U.S. Army Infantry Armor Women
Soldiers participate in the U.S. Army Special Operations Command's Cultural Support Assessment and Selection program. It is is an important addition to the Army's special-operations community that allow specially selected and trained volunteers to serve alongside special-operations forces in a unique operating environment. Graduates of the training course are awarded a professional development skill identifier and the title of "cultural support specialist." Soon, Special Forces could be opened to female Soldiers. Infantry and armor series opened up April 1, 2016.
(Photo by Staff Sgt. Russell Klika)

The following is a release from David Vergun and the U.S. Army:

Beginning in April, all positions in 19 series armor, 11 series infantry, and the 13F forward observer specialty will open to women.

Women who enlist for the newly-opened specialties beginning Friday will ship to basic combat training later this year.

What it means, though, is all of the traditional combat-arms branches are now open to both female officers and enlisted.

The only remaining military occupational specialties not yet open to women are Rangers and Special Forces.

Brig. Gen. Donna W. Martin, deputy commanding general for operations, U.S. Army Recruiting Command, Fort Knox, Kentucky, said she anticipates that Special Forces will soon follow.


As it did with the other combat-arms specialties, the Army wants officers and noncommissioned officers in place before new female Soldiers head to infantry and armor units, Martin said. With this “leaders first approach,” the Army will have women to serve as role models as well as mentors for new female Soldiers in the unit.

That approach affects the training timeline.

Female officers will go through their combat arms basic courses later this fall and then they’ll head to their units, she said.

Women who enlist for the newly-opened MOSs will ship to their basic combat training locations “after we get the female leaders in place,” Martin said.

That buys time to get new infrastructure and cadre in place for the women.


Last year, the 12B combat engineer and 13B and 13D artillery MOSs opened to women.

“We haven’t seen a flood of young women who want to join the combat arms,” but this is about the opportunity and women understanding there are no barriers stopping them from selecting any career they choose in the Army, Martin said.
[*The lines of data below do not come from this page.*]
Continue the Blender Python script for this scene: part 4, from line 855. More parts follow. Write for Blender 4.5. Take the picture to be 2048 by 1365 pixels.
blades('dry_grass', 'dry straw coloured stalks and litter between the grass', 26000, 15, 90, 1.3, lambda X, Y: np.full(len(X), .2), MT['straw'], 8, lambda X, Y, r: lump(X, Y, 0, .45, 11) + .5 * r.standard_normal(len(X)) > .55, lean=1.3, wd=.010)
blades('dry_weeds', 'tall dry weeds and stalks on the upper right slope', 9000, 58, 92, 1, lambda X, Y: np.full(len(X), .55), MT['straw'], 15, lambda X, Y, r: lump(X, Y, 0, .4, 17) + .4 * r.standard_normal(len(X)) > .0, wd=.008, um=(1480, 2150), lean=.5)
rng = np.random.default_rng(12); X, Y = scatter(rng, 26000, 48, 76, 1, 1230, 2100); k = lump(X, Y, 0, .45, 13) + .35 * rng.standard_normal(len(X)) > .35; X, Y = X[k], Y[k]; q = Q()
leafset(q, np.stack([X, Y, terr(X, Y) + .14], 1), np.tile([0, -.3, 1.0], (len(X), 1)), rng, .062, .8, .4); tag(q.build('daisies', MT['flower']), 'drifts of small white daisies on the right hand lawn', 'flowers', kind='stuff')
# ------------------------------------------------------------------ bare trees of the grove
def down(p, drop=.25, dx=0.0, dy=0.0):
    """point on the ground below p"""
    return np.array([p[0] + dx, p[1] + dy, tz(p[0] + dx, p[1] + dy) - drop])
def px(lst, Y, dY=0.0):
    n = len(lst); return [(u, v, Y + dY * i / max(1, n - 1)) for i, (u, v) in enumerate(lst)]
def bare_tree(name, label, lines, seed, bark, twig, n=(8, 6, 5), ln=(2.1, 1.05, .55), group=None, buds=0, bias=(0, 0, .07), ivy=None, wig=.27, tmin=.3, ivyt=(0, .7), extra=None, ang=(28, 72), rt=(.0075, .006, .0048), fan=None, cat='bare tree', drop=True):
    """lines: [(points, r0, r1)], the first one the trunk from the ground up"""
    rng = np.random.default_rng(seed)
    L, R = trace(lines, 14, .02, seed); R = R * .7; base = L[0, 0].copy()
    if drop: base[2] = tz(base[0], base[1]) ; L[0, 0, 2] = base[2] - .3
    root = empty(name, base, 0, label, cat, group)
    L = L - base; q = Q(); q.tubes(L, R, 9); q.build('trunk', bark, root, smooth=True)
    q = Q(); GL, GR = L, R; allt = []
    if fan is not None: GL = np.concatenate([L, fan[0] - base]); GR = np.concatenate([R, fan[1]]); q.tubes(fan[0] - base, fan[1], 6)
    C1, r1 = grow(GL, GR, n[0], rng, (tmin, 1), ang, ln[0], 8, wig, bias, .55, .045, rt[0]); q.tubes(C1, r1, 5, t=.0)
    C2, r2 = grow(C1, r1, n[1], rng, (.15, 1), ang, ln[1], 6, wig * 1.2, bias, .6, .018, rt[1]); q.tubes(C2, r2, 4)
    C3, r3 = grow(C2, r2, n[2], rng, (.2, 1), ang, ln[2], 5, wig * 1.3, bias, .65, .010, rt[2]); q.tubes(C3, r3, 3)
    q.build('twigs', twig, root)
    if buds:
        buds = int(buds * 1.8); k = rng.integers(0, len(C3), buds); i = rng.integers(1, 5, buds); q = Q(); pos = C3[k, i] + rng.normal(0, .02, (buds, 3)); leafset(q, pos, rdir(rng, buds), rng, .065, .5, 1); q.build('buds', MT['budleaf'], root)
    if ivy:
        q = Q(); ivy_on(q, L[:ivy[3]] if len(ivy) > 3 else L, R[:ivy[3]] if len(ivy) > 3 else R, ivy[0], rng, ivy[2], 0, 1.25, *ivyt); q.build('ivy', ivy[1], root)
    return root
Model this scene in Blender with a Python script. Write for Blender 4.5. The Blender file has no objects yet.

Although she couldn’t forecast the future, Martin said she suspects that over time, the trend could change as women enter combat arms specialties and serve as role models.

“Look at the three female Rangers who completed Ranger school. I think young girls are saying ‘if they can do it, I can do it too,'” she said.

They inspired not just Soldiers, but women across America, she added.


The culture is changing and in many ways has already changed with regard to women in combat arms specialties, Martin said.

Over the last 15 years, multitudes of women have deployed to Iraq and Afghanistan, where the traditional front line was blurred, she said.

“Women have held their own in combat and proven themselves over and over again. Our operators have seen that for many, many years. So, they’re ready for this,” she said.

“As I speak to our recruiting force, they welcome it as well,” she added. “They don’t see this as a big deal. They believe that as long as the standards don’t change — and they won’t — everyone should have the same opportunities. When you put on our uniform and when you join our family, it doesn’t matter what gender you are.”

Martin said when she asks Soldiers if they have daughters, a good number say “yes.”

She said she then challenges them. “How would you feel if someone told your daughter she could not do something? They all agree that if their daughters wanted to do something, they should have the opportunity. What an exciting time this is for our Army and for the United States.”